SHORT EXERCISE — Reproduce the listing below character for character; drop every image.

DATASET SECTION —
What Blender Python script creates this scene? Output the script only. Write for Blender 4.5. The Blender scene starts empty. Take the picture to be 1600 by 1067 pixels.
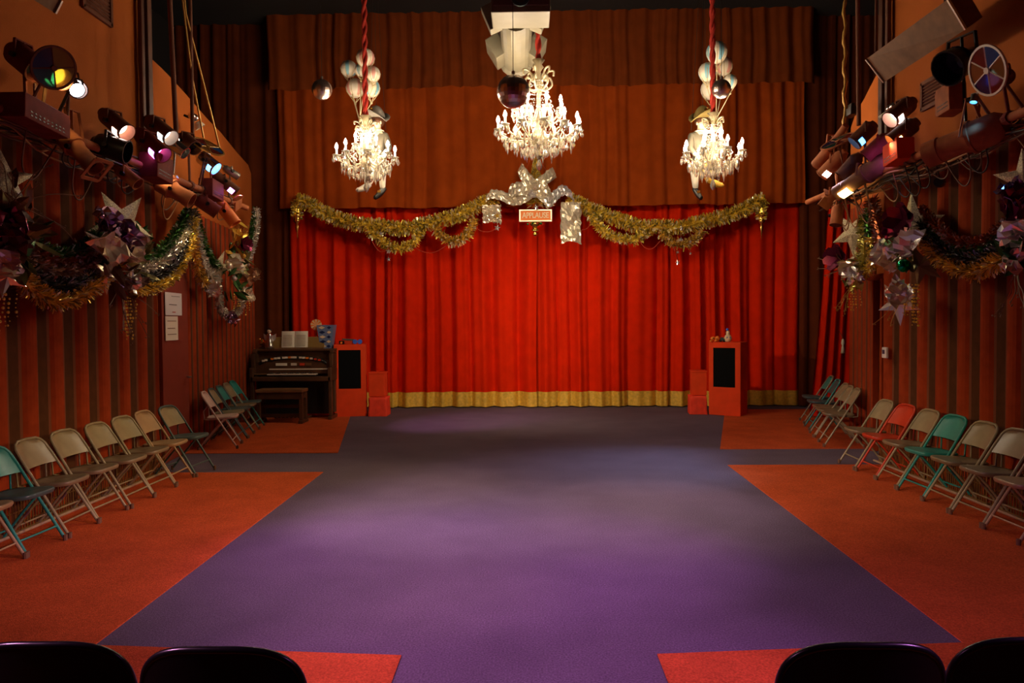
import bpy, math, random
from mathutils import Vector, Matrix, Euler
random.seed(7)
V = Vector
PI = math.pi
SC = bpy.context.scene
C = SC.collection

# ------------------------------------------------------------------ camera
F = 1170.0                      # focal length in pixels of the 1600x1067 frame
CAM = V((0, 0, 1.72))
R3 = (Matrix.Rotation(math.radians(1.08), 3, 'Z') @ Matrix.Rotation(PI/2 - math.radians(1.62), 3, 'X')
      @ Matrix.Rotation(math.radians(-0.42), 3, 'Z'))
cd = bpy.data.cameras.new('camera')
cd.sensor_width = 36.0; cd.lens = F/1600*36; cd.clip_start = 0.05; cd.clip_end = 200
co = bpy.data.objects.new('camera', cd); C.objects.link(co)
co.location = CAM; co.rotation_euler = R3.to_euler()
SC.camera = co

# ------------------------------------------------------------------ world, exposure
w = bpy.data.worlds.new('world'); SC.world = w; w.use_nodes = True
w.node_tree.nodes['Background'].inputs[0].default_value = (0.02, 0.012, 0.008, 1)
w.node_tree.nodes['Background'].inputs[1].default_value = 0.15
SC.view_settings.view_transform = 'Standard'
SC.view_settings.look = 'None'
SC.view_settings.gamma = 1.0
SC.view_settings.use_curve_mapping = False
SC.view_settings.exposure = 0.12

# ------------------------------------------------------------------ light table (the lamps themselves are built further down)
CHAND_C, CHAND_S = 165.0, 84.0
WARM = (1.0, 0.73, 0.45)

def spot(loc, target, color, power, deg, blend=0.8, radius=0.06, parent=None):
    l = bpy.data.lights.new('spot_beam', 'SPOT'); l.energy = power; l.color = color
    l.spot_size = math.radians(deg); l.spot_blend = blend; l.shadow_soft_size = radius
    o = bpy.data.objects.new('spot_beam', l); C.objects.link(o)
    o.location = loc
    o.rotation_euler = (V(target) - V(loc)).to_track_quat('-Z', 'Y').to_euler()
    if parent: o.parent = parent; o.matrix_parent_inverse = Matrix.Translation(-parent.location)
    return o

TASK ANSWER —
What Blender Python script creates this scene? Output the script only. Write for Blender 4.5. The Blender scene starts empty. Take the picture to be 1600 by 1067 pixels.
import bpy, math, random
from mathutils import Vector, Matrix, Euler
random.seed(7)
V = Vector
PI = math.pi
SC = bpy.context.scene
C = SC.collection

# ------------------------------------------------------------------ camera
F = 1170.0                      # focal length in pixels of the 1600x1067 frame
CAM = V((0, 0, 1.72))
R3 = (Matrix.Rotation(math.radians(1.08), 3, 'Z') @ Matrix.Rotation(PI/2 - math.radians(1.62), 3, 'X')
      @ Matrix.Rotation(math.radians(-0.42), 3, 'Z'))
cd = bpy.data.cameras.new('camera')
cd.sensor_width = 36.0; cd.lens = F/1600*36; cd.clip_start = 0.05; cd.clip_end = 200
co = bpy.data.objects.new('camera', cd); C.objects.link(co)
co.location = CAM; co.rotation_euler = R3.to_euler()
SC.camera = co

# ------------------------------------------------------------------ world, exposure
w = bpy.data.worlds.new('world'); SC.world = w; w.use_nodes = True
w.node_tree.nodes['Background'].inputs[0].default_value = (0.02, 0.012, 0.008, 1)
w.node_tree.nodes['Background'].inputs[1].default_value = 0.15
SC.view_settings.view_transform = 'Standard'
SC.view_settings.look = 'None'
SC.view_settings.gamma = 1.0
SC.view_settings.use_curve_mapping = False
SC.view_settings.exposure = 0.12

# ------------------------------------------------------------------ light table (the lamps themselves are built further down)
CHAND_C, CHAND_S = 165.0, 84.0
WARM = (1.0, 0.73, 0.45)

def spot(loc, target, color, power, deg, blend=0.8, radius=0.06, parent=None):
    l = bpy.data.lights.new('spot_beam', 'SPOT'); l.energy = power; l.color = color
    l.spot_size = math.radians(deg); l.spot_blend = blend; l.shadow_soft_size = radius
    o = bpy.data.objects.new('spot_beam', l); C.objects.link(o)
    o.location = loc
    o.rotation_euler = (V(target) - V(loc)).to_track_quat('-Z', 'Y').to_euler()
    if parent: o.parent = parent; o.matrix_parent_inverse = Matrix.Translation(-parent.location)
    return o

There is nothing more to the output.